Ser membro de Cristo (ser Seu corpo) é ser uma parte ativa de Sua comunidade. Ao receber o Seu corpo, você recebe, em primeiro lugar, o próprio Cristo, que hoje, como naquela época, se entrega nas mãos de Seus discípulos para que, a partir desse momento, sejamos Seu relevo e Sua presença no mundo. Mas você também recebe sacramentalmente todos os seus irmãos, assume a responsabilidade por eles, “comunga” (torna-se comunhão) com eles, porque eles e você somos o Corpo de Cristo. Isso nos foi lembrado por Bento XVI em um de seus escritos: “A Igreja nasce da Eucaristia“. Portanto, mais uma vez, não há Eucaristia sem comunidade. E a Eucaristia deve nos levar a construir comunidade, a crescer em comunhão, a compartilhar e amar ainda mais, até nos tornarmos um “CORPO ENTREGUE“.
Isso também significa que o que está sobre o altar e será distribuído pelo sacerdote em nome de Cristo é o sacramento de você mesmo: você é partido, compartilhado e colocado nas mãos dos irmãos para que você também seja o alimento deles.
Por isso, Santo Agostinho dizia:
“Você se torna aquilo que recebe“. Você recebe o corpo de Cristo e se torna corpo de Cristo. Na Ceia do Senhor, nos tornamos outros “Cristos” para os outros.
Assim podemos compreender melhor as palavras de Jesus no Evangelho de João (6, 51-58):
“Quem come a minha carne e bebe o meu sangue permanece em mim, e eu nele. Assim como o Pai, que vive, me enviou, e eu vivo pelo Pai, também aquele que me come viverá por mim“.
Por isso, celebrar a Eucaristia é assumir a responsabilidade pelos pobres, imigrantes, enfermos, sofredores… que foram a principal ocupação e preocupação de Cristo. Nós nos tornamos instrumentos Dele: Suas mãos, Seus pés, Seu olhar, Seu coração para os outros. E através de nós, Ele continua falando, orando, curando, alimentando…

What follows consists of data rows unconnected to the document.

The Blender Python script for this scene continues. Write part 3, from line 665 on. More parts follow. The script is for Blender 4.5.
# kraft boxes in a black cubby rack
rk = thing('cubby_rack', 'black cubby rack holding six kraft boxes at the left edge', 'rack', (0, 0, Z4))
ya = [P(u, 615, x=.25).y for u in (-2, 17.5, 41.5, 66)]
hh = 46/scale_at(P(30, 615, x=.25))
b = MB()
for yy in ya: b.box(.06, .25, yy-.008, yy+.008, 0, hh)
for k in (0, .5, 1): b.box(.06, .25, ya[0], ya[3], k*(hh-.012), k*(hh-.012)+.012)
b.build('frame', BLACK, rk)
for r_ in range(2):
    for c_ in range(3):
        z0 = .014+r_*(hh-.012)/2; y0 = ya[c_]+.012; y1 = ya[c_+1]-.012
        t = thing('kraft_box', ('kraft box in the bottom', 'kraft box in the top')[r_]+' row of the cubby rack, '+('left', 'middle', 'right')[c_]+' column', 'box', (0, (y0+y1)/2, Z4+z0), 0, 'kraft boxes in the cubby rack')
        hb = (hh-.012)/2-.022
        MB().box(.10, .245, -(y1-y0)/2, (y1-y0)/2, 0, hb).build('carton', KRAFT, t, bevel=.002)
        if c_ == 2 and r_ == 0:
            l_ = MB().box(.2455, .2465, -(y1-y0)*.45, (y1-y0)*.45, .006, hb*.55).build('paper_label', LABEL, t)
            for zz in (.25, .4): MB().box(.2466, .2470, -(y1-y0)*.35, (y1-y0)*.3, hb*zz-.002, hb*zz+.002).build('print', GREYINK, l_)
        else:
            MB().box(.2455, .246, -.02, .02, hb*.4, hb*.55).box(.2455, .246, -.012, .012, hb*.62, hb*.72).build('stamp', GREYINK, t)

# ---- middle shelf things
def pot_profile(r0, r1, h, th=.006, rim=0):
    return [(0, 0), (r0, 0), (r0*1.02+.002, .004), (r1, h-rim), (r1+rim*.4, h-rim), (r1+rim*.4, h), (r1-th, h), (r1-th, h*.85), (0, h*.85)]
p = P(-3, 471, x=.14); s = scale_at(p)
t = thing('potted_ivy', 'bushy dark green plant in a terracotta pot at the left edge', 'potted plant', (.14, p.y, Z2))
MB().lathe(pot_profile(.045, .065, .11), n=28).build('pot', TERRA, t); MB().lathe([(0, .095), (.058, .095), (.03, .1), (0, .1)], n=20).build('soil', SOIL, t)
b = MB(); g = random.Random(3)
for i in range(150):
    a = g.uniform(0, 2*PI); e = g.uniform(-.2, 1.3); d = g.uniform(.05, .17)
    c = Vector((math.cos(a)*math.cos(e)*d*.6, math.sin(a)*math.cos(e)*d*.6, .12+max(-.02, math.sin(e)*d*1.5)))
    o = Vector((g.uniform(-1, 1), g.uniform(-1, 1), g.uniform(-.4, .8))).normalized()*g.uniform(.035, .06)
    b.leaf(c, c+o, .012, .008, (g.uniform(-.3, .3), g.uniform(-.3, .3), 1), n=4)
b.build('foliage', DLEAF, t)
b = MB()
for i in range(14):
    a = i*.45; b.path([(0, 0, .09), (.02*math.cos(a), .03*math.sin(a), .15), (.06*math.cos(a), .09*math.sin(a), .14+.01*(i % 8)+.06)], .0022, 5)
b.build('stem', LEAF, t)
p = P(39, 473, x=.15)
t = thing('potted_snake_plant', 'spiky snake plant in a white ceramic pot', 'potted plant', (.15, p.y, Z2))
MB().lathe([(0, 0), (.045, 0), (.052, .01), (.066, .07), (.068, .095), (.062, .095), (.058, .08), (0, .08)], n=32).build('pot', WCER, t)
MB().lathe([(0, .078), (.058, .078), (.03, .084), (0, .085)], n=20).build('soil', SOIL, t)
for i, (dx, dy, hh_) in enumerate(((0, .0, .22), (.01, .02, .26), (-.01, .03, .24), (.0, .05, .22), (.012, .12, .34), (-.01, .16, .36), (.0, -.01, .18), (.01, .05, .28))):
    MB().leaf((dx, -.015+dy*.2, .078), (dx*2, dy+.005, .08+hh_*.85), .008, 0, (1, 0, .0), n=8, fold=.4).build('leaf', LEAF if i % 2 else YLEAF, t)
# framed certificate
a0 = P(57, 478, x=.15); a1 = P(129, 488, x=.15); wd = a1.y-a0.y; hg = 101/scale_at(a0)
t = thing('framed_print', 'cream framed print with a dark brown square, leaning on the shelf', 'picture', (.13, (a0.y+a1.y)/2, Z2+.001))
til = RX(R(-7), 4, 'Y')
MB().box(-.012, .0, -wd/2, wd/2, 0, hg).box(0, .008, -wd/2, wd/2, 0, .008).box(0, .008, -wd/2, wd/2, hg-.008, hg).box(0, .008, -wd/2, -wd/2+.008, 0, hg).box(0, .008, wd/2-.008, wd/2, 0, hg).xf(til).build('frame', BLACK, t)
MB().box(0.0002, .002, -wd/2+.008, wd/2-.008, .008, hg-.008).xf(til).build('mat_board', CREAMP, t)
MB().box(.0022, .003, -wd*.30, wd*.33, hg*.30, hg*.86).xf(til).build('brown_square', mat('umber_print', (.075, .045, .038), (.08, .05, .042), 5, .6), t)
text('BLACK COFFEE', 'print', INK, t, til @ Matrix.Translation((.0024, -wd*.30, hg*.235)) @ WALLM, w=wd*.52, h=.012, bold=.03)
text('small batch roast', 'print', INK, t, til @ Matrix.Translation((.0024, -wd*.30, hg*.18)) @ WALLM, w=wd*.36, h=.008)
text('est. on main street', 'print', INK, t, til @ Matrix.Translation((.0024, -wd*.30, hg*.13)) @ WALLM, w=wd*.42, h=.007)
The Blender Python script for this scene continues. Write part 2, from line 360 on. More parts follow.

Há tantas coisas que podem ser ditas sobre o “SACRAMENTO DA NOSSA FÉ“! Não nos cansemos de contemplá-lo, meditá-lo, aprofundar nele e, acima de tudo, levá-lo para a vida, assim como Jesus propôs a Seus discípulos naquela noite em que começaram a ser Comunidade/Seu Corpo, precisamente antes de morrer. Ele é colocado em nossas mãos, nos coloca nas mãos uns dos outros, nos convida a “nos amarmos” e a “SERMOS UM” para que o mundo creia.